Student Op-Eds

Senators Taking on Sexual Assault

Nicole Giles ’15  Women in Leadership

New York Senator Kirsten Gillibrand has spent most of the last year in a major fight over how the U.S. military deals with cases of sexual assault. The Congresswoman has recently announced that the next issue she plans to tackle is one of rising concern in this country: sexual assault on college campuses. However, Senator Gillibrand is not alone in this new focus; fellow Democrat Senator Claire McCaskill is attacking this topic of controversy as well. With the beginning of Sexual Assault Awareness Month of April, the senators began to research further into the issue. McCaskill requested data from U.S. Attorney General Eric Holder and Secretary of Education Arne Duncan. This data would be used to show the specifics of what she called the “disturbing” lack of action on the part of the colleges and universities regarding on-campus sexual assaults.

According to a recent press release on April 7, Gillibrand and McCaskill have released a letter to the Senate Appropriations Committee requesting $109 million in new federal funds to be used for the Clery Act and Title IX enforcement on campuses. However, this is merely a first step for the duo. Gillibrand’s communications director, Glen Caplin, said Gillibrand will introduce legislation about sexual assault on college campuses by the end of the year. Gillibrand has also said in a statement that the requested funds would go through the Department of Education’s Office for Civil Rights that handles over 10,000 complaints a year, but has no staff member dedicated to complaints relating to sexual assault cases under Title IX.

All Clery Act complaints also go through the Office of Federal Student Aid’s Compliance Division, which stated in the press release that it was unable to investigate 63 percent of schools that violated the Act. In addition, around one third of the sexual assault policies at nearly 300 college campuses do not comply with the Act. On Tuesday, April 15th, Senator Claire McCaskill announced the release of an extensive survey that was sent to 350 colleges and universities nationwide as a means to further look into how these campuses handle reports of sexual assault. She hopes to obtain the results by May as a basis to access this current problem in the country.

This topic is extremely relevant to all young women in the U.S., particularly those that are in higher education. By numerous senators focusing on this problem, it confirms that it is a priority for the government. These actions are sent into motion as a means to make our colleges safer, and therefore, make women feel more comfortable attending them. However, this also confirms that the current legislation to combat sexual assault on college campuses has flaws. Despite VAWA, the Clery Act, and Title IX, the statistics of assaults on college campuses are on the rise. This shows that there is still work to be done in order to create the ideal learning environment in which women do not feel like they need to be the only ones preventing rape.

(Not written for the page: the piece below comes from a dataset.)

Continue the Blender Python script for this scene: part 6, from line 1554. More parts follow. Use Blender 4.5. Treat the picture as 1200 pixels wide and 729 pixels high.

Instead of focusing on teaching girls how to protect themselves from rape, the country needs to focus on teaching men, and women, not to rape. The high statistics of this problem leads to the belief that it is a societal problem for the U.S. that could stem from a number of problems such as the prevalent “rape culture” in the country. To have this type of culture present is to present the idea that sexual assault is accepted by society because society is blind to the facts about the issue. Under a “rape culture,” society is taught that rape is only when a stranger attacks a random female walking by or that if a girl is dressed provocatively that she is asking for misfortune to fall upon her. Hopefully, with the new focus of some of the female senators in office, this topic can be discussed and a plan of action can be put in place to eliminate these injustices to young woman across the country.